Il y a aussi le sentiment d’injustice qui ne concerne pas soi mais qui concerne autrui. Cela peut rejoindre la partie sur l’empathie et la projection éventuelle de nos sentiments et de nos peurs. La première chose à se demander est si l’autre personne ressent réellement de l’injustice. La réponse ne doit pas apparaître rapidement et intuitivement comme par défaut (« évidemment ! »), mais demande un vrai travail de reconnaissance d’émotions et de prise de perspective. La seconde question à se poser concerne la source de ce sentiment d’injustice : provient-elle d’une vision du monde partagée avec l’autre personne, auquel cas, mon sentiment serait biaisé par ma propre façon de voir les choses et on retomberait dans le premier point. La source du sentiment d’injustice peut aussi être la transgression par un autre protagoniste d’un règlement établi, voire d’une norme. Ce peut être, par exemple, le règlement intérieur d’un établissement scolaire que quelqu’un va transgresser et qui n’amènera pas à une punition. Dans ce cas, ce serait notre désir de respecter le cadre qui engendrera ce sentiment. Ce comportement peut aller jusqu’à une forme importante de rigidité, car ce qui gêne la personne, c’est le fait même de transgresser la règle et non pas les conséquences (qui d’ailleurs sont parfois légères, voire inexistantes). On peut aussi ressentir de l’injustice pour quelqu’un qui est puni alors qu’il n’a rien fait. Ce sera alors la vision du monde que le monde est juste dont j’ai parlé dans le paragraphe précédent.
Nos visions du monde ne sont pas inutiles ou amenant forcément à un mal-être. On peut s’en servir comme d’une boussole qui oriente nos choix de vie selon nos valeurs (qui sont d’ailleurs des visions du monde). Il faut néanmoins être conscient qu’elles ne sont pas universelles. En ce sens, on ne peut pas les imposer, attendre qu’autrui les partagent, les respectent. En ce sens aussi, il faut faire un pas pour prendre connaissance de celles d’autrui. On ressentira alors moins de ressentiment et on s’orientera vers quelque chose de plus utile.

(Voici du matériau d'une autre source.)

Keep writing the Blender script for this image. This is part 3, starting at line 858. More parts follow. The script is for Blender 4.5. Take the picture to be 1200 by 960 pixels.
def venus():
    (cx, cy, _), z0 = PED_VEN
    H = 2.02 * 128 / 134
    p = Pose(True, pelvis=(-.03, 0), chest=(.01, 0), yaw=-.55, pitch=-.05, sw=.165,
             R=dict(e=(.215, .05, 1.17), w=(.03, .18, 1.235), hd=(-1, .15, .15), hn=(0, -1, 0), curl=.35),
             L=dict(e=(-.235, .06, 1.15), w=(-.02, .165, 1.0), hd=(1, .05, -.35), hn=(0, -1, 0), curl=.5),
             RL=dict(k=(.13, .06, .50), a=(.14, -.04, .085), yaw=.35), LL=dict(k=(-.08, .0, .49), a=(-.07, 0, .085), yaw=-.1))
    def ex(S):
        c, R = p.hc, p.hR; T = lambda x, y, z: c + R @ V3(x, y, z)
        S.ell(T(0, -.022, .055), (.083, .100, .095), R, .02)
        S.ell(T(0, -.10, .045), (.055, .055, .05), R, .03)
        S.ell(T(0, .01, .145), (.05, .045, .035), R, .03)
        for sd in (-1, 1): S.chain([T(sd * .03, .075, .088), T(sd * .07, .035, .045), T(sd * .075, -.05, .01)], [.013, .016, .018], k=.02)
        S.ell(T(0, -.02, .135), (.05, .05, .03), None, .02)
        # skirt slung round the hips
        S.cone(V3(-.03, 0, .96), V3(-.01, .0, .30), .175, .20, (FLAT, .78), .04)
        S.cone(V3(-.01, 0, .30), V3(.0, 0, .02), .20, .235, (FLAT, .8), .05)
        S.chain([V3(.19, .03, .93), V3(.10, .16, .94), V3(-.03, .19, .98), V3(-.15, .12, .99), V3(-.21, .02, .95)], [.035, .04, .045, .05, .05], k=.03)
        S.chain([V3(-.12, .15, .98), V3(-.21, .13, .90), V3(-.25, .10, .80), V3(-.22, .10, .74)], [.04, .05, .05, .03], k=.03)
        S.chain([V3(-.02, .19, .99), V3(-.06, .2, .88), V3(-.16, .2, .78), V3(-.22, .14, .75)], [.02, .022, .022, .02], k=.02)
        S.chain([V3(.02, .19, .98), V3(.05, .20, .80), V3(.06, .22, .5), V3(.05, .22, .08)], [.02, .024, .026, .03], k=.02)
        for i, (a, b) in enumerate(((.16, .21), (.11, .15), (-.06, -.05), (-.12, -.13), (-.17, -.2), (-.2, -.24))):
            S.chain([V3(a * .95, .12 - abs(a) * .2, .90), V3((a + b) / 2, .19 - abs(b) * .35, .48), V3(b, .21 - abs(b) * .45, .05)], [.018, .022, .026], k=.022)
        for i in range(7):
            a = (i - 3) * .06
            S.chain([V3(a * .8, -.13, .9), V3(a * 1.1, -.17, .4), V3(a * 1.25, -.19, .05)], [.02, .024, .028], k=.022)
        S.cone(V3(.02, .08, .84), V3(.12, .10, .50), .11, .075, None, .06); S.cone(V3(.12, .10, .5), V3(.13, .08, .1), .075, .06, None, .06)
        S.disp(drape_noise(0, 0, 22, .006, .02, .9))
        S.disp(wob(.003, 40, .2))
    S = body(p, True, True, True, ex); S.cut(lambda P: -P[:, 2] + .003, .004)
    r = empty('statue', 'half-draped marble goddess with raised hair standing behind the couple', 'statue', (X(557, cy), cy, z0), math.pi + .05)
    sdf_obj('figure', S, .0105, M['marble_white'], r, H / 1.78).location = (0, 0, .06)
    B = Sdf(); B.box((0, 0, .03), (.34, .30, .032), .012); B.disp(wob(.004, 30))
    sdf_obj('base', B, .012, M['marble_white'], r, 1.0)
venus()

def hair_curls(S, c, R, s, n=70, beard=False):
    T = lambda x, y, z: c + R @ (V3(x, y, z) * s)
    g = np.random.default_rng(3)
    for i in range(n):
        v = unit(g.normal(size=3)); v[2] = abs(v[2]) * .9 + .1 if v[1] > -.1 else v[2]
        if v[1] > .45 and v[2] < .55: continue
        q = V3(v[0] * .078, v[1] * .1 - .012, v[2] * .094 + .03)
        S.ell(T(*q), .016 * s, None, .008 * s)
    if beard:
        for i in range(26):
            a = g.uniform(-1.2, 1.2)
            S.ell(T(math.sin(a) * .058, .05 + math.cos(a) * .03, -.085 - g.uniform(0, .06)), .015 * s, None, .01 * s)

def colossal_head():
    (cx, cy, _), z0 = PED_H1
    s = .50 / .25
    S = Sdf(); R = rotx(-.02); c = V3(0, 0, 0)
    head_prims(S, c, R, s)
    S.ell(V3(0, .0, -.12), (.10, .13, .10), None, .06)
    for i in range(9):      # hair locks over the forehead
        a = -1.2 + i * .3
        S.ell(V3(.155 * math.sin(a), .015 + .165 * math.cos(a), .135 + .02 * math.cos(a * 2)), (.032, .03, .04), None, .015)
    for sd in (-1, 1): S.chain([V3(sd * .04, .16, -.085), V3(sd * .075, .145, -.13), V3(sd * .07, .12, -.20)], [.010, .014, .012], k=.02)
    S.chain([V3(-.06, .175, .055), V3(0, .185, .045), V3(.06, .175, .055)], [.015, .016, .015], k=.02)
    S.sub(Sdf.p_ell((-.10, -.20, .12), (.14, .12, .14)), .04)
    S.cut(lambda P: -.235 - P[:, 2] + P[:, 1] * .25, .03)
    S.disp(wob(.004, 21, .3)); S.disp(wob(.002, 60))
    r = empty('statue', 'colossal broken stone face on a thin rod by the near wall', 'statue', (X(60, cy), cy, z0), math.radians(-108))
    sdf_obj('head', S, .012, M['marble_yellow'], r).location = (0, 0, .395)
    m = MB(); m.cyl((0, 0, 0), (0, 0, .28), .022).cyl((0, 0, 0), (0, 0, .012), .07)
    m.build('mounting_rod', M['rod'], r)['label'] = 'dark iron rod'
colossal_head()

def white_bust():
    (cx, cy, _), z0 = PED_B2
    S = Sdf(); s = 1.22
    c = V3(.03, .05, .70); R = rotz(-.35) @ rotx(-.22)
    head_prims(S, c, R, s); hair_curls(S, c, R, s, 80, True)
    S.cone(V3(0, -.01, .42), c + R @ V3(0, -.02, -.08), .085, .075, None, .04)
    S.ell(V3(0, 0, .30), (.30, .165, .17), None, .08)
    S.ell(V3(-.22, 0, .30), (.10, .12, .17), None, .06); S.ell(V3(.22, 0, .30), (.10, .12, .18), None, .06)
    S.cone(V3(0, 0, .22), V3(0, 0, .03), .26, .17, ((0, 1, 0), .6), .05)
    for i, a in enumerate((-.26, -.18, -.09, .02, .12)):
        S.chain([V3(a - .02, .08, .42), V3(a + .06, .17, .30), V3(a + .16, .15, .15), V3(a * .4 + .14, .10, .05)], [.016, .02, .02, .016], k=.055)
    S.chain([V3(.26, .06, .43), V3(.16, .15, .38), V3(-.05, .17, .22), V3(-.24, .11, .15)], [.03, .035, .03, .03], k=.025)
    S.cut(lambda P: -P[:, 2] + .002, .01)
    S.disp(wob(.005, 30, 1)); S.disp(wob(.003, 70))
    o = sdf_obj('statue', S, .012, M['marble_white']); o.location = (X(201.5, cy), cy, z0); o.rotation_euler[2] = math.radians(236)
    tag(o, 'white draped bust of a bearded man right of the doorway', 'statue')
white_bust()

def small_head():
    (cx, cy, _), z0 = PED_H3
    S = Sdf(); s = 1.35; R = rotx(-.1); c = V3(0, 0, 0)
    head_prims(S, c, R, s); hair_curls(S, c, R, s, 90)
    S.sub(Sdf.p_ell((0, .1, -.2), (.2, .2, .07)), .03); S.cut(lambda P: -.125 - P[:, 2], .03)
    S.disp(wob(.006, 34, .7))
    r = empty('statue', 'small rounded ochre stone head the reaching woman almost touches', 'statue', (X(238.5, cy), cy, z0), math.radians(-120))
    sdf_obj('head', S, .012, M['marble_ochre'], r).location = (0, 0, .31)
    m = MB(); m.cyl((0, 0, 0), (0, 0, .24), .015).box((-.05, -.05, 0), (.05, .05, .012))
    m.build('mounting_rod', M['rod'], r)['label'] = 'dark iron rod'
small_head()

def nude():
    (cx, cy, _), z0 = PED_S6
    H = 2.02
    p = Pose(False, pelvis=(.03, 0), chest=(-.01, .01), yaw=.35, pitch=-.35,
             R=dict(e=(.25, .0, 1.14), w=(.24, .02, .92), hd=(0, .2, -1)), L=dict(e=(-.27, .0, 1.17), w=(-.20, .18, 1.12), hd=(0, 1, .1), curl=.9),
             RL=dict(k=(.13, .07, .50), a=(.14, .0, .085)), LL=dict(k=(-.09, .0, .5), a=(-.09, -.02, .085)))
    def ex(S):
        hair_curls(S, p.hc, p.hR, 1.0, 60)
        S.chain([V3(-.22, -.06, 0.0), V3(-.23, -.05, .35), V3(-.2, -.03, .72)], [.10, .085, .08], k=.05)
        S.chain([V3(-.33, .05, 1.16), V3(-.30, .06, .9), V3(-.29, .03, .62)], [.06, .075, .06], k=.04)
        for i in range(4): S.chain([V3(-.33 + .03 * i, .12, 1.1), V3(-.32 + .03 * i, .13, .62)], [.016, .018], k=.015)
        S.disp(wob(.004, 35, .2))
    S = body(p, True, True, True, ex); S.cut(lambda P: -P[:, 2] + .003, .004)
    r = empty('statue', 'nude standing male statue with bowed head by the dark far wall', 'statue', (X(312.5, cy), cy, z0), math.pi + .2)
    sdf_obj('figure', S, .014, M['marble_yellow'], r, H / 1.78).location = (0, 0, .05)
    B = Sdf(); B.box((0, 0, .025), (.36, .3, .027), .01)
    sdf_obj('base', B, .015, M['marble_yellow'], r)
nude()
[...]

Le sentiment d’injustice et Haut Potentiel Intellectuel
Recherche clinique
Le sentiment d’injustice peut être mis en parallèle avec l’Agréabilité du modèle de la personnalité en 5 facteurs (pour les enfants, le terme utilisé est Bienveillance). Je présente également des données issues d’une recherche que je réalise autour de la personnalité de ces personnes. Au jour de l’écriture de ce billet, j’ai une dizaine d’adultes dont la personnalité a été évaluée grâce au NEO PI III (les années précédentes, d’autres adultes ont été évalués à l’aide du NEO PI R), et 46 enfants dont la personnalité, évaluée par leurs parents, a été réalisée à l’aide de l’HiPIC.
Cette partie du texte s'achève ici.